PROBLEM DESCRIPTION => Examine each line of the data. Copy those that contain the string "scene".

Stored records
## start
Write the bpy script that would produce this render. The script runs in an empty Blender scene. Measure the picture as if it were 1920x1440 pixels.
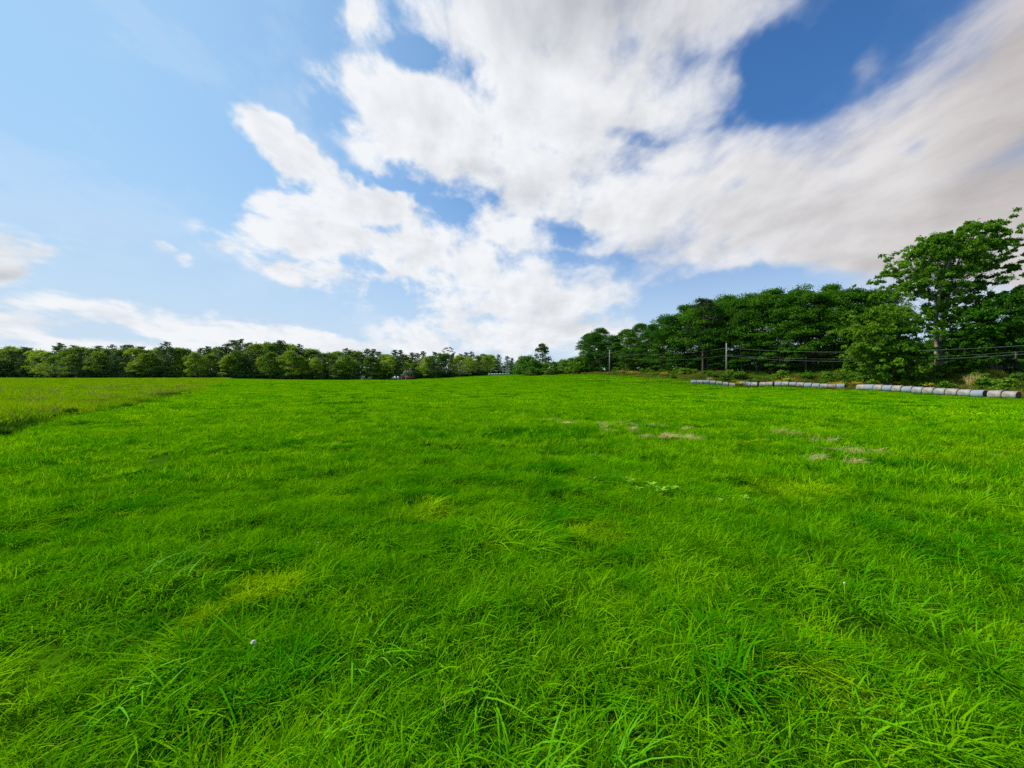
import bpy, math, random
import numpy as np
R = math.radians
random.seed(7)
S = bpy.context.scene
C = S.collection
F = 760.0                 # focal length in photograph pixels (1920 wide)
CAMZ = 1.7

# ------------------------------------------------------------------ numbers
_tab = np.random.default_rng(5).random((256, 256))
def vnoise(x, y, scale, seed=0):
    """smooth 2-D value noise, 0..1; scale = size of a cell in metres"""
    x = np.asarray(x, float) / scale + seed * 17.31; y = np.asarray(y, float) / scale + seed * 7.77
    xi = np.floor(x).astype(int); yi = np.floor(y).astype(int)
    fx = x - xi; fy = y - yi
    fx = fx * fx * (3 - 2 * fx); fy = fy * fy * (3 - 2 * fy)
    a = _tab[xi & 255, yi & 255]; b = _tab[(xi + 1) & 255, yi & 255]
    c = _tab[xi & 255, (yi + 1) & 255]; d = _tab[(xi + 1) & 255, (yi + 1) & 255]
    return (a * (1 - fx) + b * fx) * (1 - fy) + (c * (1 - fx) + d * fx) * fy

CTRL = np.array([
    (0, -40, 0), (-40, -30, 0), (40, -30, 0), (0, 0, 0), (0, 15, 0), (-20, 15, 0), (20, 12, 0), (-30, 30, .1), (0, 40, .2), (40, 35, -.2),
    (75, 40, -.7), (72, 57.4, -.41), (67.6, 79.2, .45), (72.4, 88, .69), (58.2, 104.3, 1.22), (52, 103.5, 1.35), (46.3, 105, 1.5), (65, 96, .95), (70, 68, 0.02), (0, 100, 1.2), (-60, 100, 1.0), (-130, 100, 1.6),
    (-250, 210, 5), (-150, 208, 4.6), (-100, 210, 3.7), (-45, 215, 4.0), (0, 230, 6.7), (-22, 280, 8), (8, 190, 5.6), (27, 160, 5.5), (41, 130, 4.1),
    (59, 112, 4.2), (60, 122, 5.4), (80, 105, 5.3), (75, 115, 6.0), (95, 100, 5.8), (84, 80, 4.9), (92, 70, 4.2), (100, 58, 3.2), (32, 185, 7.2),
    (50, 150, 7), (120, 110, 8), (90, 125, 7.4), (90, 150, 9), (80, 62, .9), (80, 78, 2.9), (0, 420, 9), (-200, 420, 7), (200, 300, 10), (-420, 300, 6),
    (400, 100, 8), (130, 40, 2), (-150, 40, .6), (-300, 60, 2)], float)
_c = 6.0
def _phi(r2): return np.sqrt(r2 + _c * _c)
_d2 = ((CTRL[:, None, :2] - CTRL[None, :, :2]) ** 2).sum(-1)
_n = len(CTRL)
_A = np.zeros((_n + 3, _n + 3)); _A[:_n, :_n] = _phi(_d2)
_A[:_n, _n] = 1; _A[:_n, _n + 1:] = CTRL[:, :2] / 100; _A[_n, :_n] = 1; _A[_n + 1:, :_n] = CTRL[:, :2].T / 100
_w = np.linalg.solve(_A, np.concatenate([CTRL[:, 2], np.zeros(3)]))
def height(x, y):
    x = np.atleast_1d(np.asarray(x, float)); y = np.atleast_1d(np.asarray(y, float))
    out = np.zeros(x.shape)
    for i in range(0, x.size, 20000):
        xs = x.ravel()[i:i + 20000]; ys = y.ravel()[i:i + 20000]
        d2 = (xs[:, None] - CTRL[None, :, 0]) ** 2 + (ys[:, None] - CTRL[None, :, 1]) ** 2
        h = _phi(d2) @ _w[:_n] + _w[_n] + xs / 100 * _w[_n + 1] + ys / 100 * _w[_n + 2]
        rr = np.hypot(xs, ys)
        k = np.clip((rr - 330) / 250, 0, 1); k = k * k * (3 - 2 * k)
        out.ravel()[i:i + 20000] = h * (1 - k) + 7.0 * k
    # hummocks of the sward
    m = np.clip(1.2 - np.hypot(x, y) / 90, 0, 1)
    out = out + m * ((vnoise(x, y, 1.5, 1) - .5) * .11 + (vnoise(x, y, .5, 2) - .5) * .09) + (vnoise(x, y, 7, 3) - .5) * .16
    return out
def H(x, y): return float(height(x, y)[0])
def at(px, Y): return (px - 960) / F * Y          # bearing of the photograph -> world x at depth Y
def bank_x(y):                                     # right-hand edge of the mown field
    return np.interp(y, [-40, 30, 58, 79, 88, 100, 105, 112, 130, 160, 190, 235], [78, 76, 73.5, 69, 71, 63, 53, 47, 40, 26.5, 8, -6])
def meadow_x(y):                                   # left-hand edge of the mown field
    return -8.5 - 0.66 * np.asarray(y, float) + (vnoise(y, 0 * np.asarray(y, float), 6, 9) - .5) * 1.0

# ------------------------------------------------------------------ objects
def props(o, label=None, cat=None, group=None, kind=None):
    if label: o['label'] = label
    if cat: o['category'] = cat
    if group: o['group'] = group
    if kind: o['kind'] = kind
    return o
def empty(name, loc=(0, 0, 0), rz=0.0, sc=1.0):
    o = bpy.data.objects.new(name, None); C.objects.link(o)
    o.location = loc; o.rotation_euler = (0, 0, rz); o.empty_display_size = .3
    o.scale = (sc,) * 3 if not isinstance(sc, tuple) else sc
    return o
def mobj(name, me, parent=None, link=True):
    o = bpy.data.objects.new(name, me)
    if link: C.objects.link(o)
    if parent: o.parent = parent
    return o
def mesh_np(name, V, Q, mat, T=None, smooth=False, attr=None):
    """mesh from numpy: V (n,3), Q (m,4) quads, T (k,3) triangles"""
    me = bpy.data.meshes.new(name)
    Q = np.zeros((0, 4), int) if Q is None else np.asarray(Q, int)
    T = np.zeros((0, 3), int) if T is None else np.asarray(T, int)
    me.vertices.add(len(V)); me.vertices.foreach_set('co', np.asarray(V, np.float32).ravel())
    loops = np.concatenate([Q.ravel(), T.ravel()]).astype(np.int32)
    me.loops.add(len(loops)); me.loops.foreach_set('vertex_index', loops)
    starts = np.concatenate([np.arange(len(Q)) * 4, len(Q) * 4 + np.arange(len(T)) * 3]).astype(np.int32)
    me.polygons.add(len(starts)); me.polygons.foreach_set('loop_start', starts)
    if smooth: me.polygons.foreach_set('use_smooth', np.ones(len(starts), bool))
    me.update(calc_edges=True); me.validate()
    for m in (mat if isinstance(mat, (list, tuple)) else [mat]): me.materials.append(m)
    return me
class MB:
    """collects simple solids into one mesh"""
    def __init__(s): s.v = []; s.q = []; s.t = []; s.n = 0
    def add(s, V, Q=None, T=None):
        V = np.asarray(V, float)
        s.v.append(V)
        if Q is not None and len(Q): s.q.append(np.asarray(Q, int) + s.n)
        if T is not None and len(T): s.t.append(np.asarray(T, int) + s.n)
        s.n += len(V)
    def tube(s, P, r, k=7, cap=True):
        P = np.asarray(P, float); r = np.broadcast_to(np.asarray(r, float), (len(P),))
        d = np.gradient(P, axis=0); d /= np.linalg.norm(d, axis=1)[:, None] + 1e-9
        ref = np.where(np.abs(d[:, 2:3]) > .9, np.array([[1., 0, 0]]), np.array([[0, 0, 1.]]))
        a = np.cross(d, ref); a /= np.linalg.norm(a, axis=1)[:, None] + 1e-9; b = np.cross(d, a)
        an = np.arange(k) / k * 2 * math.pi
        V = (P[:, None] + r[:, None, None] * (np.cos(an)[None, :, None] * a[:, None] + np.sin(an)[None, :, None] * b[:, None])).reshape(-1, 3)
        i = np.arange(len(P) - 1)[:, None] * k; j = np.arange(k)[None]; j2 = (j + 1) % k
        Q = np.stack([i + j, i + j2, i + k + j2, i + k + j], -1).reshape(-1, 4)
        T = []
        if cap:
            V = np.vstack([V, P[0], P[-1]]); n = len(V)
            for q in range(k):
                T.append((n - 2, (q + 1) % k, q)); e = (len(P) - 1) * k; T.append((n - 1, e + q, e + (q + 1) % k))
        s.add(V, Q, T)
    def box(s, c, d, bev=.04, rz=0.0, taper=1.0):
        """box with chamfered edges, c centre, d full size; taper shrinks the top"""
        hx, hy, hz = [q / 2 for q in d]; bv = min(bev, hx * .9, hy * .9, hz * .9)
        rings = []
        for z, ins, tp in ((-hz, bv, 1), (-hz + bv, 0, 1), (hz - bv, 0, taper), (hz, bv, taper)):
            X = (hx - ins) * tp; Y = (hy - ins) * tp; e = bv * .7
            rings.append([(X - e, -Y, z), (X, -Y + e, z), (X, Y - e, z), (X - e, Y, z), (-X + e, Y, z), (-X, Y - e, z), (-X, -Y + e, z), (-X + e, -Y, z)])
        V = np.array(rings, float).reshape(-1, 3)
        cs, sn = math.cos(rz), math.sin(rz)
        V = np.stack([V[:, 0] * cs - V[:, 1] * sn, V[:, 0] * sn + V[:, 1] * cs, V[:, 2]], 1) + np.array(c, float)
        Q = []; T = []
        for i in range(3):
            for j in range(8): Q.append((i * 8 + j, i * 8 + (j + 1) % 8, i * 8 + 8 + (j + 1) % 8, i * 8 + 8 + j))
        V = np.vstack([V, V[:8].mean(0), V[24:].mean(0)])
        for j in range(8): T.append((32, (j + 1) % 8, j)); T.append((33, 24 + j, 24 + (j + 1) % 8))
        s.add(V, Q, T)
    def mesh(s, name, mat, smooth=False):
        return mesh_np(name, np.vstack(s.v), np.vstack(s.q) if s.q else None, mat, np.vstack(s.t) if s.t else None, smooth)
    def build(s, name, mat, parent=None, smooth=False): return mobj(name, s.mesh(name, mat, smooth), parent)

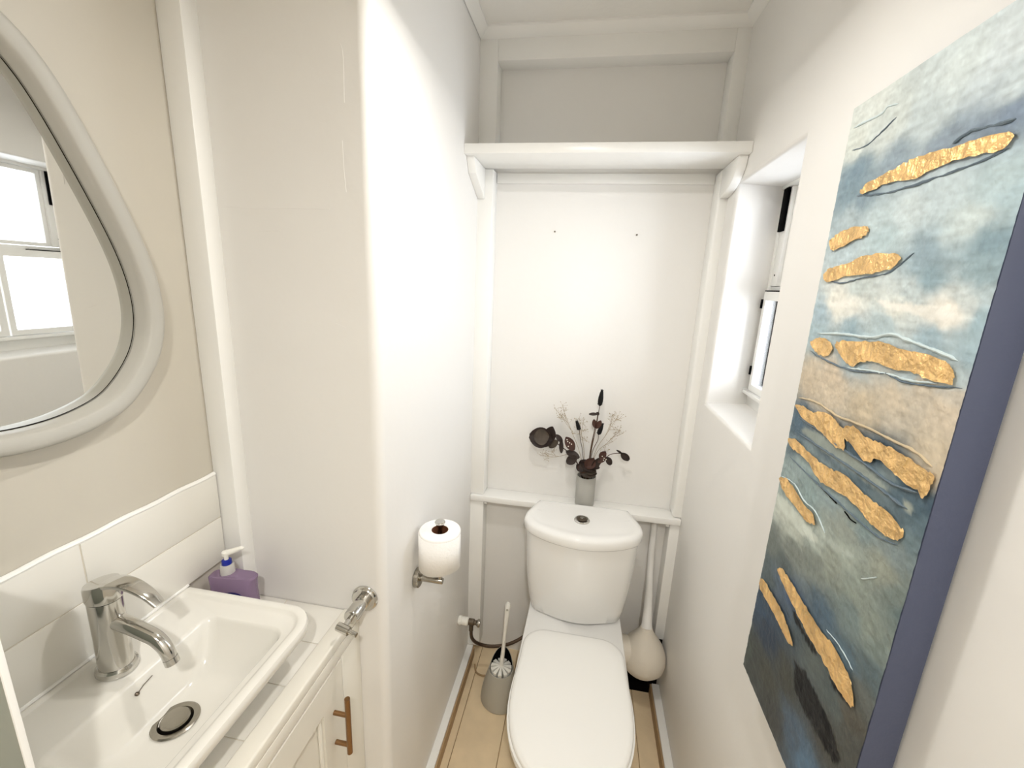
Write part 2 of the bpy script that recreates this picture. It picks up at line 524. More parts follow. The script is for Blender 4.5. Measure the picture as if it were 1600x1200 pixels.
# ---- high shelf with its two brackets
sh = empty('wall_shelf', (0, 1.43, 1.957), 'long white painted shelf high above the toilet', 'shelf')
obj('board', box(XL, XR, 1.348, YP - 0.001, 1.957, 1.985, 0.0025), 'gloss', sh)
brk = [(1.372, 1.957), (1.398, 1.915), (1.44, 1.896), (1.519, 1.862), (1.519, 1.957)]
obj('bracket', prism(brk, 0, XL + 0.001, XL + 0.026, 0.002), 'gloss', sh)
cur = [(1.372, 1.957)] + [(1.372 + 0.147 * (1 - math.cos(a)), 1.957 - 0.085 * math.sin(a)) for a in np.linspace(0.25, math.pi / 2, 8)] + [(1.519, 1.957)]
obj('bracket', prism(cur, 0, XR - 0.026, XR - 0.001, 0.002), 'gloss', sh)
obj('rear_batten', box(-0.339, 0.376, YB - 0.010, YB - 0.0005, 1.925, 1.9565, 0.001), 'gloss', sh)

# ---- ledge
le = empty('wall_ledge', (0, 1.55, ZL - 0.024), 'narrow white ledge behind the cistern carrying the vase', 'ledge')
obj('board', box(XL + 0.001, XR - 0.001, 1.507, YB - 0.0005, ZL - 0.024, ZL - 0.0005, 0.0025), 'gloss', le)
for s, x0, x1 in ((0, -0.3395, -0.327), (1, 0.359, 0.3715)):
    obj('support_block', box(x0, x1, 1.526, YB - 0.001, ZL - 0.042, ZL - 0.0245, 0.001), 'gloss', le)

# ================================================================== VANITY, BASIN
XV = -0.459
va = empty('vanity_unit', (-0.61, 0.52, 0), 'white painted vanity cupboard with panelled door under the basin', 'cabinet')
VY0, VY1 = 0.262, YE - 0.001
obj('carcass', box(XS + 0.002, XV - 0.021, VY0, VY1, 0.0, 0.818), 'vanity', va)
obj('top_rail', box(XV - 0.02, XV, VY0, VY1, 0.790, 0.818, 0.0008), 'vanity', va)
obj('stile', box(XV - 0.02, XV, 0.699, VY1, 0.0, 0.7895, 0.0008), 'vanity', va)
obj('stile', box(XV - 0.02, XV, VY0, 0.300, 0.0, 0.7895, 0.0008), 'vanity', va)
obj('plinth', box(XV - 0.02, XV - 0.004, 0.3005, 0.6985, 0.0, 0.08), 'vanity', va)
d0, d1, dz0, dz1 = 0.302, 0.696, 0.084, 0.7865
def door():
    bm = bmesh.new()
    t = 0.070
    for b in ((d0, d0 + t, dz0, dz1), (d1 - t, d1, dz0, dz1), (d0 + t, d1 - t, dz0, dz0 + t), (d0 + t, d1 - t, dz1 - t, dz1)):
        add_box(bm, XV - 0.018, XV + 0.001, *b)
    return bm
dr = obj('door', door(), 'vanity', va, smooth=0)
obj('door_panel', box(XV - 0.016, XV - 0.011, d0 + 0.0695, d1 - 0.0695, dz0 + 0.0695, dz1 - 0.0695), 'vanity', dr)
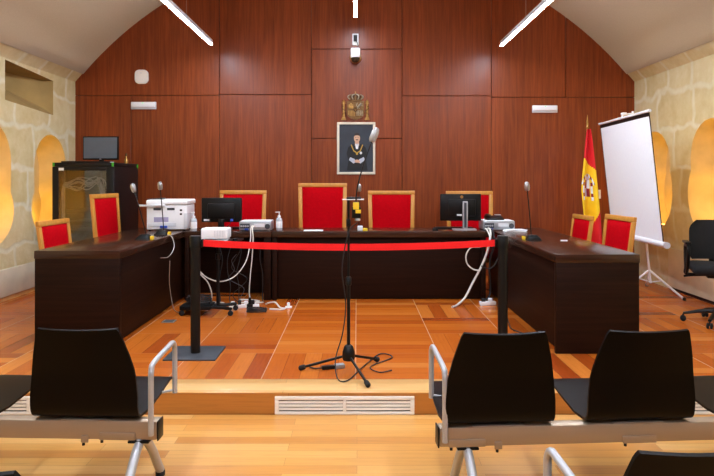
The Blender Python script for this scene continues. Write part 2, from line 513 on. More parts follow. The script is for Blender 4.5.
## end
THE SOLUTION =>
Write the bpy script that would produce this render. The script runs in an empty Blender scene. Measure the picture as if it were 1920x1440 pixels.
S = bpy.context.scene
The Blender Python script for this scene continues. Write part 2, from line 513 on. More parts follow. The script is for Blender 4.5.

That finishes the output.